**Set exercise**: Copy out all the lines in the records that include the word "Python".

**Exercise materials**:
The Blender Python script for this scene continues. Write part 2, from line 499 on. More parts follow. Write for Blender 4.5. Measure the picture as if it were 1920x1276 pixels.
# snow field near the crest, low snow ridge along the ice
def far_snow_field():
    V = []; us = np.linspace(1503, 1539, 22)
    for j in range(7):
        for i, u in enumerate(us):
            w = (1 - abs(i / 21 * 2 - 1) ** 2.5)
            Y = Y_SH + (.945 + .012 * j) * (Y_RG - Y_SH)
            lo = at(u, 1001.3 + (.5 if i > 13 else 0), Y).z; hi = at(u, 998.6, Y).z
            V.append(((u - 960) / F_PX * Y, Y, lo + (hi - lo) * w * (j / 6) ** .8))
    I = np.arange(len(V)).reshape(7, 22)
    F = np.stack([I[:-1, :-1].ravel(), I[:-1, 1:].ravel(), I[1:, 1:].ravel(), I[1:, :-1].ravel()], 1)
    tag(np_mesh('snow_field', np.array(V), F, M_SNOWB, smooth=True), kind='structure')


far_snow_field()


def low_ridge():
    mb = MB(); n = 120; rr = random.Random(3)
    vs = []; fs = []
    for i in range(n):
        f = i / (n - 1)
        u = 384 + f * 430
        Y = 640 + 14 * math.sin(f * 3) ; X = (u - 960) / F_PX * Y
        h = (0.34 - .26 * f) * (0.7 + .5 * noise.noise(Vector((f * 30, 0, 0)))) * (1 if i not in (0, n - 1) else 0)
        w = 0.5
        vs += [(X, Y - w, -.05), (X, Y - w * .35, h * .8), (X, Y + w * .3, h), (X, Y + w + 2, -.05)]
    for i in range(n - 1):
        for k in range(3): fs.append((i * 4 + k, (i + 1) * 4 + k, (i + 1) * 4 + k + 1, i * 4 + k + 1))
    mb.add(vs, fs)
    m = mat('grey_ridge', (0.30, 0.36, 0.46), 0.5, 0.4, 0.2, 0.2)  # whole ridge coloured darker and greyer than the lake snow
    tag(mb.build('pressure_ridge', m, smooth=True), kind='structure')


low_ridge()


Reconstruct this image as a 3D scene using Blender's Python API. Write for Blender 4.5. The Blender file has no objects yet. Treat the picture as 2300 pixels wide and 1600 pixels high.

**Solution for this exercise**:
The Blender Python script for this scene continues. Write part 2, from line 499 on. More parts follow. Write for Blender 4.5. Measure the picture as if it were 1920x1276 pixels.
Reconstruct this image as a 3D scene using Blender's Python API. Write for Blender 4.5. The Blender file has no objects yet. Treat the picture as 2300 pixels wide and 1600 pixels high.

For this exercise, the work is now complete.